ROMA – “Lo scorso anno c’è stato un significativo decremento nell’uso della pena di morte”. Lo evidenzia Amnesty International, che oggi diffonde il report annuale su ‘Condanne a morte ed esecuzioni’. L’ong ha registrato almeno 993 esecuzioni in 23 Stati, il 4 per cento in meno rispetto alle 1032 esecuzioni del 2016 e il 39 per cento in meno rispetto alle 1634 del 2015, il più alto numero dal 1989. Sono state emesse almeno 2591 condanne a morte in 53 Stati, rispetto al numero record di 3117 nel 2016.
Oltre alla Guinea, nel 2017 la Mongolia si è aggiunta al totale degli stati abolizionisti, il cui numero alla fine dell’anno era salito a 106. Dopo che il Guatemala ha abrogato la pena di morte per i reati comuni, il numero degli Stati che per legge o nella pratica hanno abolito la pena di morte è salito a 142. Solo 23 Stati, come nel 2016, hanno continuato a eseguire condanne a morte, in alcuni casi dopo periodi di interruzione.

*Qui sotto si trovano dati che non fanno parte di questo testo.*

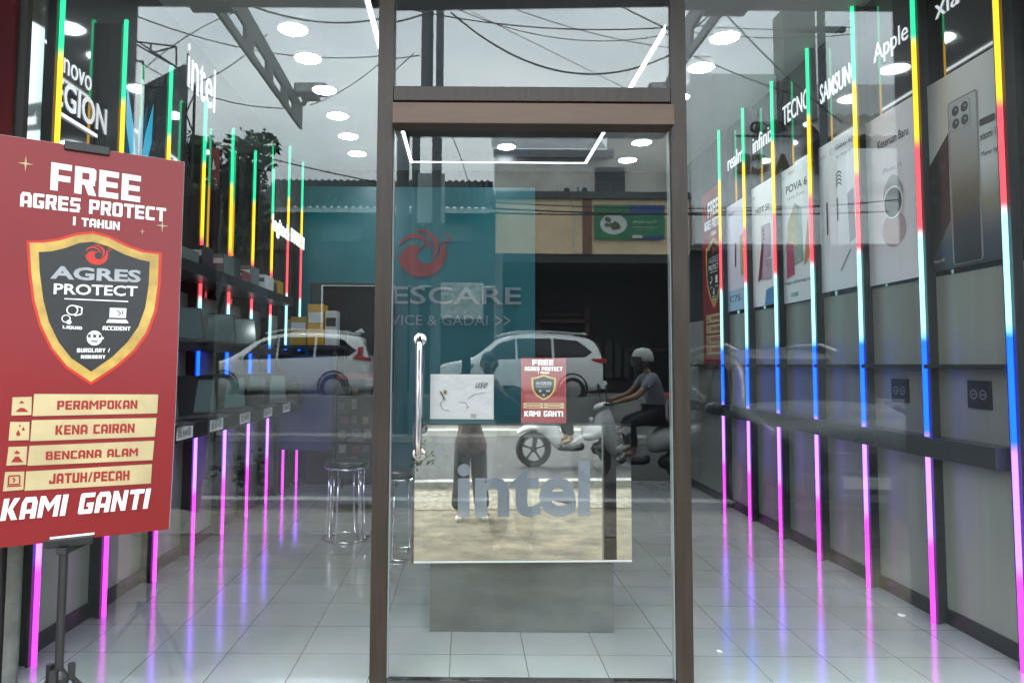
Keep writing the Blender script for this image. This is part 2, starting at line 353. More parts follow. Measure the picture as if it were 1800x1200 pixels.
t.links.new(tc_.outputs['Object'], n3.inputs['Vector']); t.links.new(n3.outputs['Fac'], bp.inputs['Height']); t.links.new(bp.outputs['Normal'], b.inputs['Normal'])
b.inputs['Specular IOR Level'].default_value = 1.0; b.inputs['Coat Weight'].default_value = .45; b.inputs['Coat Roughness'].default_value = .11; b.inputs['Coat IOR'].default_value = 1.6
me = bpy.data.meshes.new('floor'); me.from_pydata([(-2.6, -.12, 0), (3.2, -.12, 0), (3.2, 6.1, 0), (-2.6, 6.1, 0), (-2.6, -.12, -.3), (3.2, -.12, -.3)], [], [(0, 1, 2, 3), (4, 5, 1, 0)]); me.update()
me.materials.append(fm); fo = bpy.data.objects.new('floor', me); COL.objects.link(fo); tag(fo, kind='structure')

ce = thing('shop_ceiling', 'white ceiling of the shop with a recessed rectangle outlined by a light line', 'ceiling', (.38, 3, ZC))
RX0, RX1, RY0, RY1 = -.72, 1.493, .35, 5.48
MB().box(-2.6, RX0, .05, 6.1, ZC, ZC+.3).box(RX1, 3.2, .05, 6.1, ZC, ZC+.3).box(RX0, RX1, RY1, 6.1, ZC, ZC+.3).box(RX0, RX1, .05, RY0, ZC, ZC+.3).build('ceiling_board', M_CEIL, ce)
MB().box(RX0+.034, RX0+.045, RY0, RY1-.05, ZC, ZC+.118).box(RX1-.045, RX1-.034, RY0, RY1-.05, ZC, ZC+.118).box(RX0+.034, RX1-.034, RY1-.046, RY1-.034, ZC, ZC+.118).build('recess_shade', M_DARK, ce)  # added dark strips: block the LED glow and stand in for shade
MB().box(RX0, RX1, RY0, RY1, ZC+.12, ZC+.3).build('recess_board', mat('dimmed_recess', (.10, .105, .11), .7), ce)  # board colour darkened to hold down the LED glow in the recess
lt = .030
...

In Iran le esecuzioni registrate sono diminuite dell’11 per cento rispetto al 2016 e la percentuale delle esecuzioni per reati connessi alla droga è scesa del 40 per cento. In Malesia è stata introdotta la discrezionalità della pena nei processi per traffico di droga.
“Il fatto che alcuni Stati continuino a ricorrere alla pena di morte per i reati connessi alla droga resta preoccupante. Ma la decisione presa da Iran e Malesia di emendare le leggi sui narcotici mostra che persino nella minoranza di Stati che ancora eseguono condanne a morte si sono aperte delle crepe”, ha commentato Shetty. L’Indonesia, che aveva messo a morte quattro prigionieri per reati connessi alla droga nel 2016 in un maldestro tentativo di stroncare la criminalità legata agli stupefacenti, non ha eseguito alcuna condanna a morte nel 2017 e ha fatto registrare una lieve diminuzione del numero delle nuove condanne.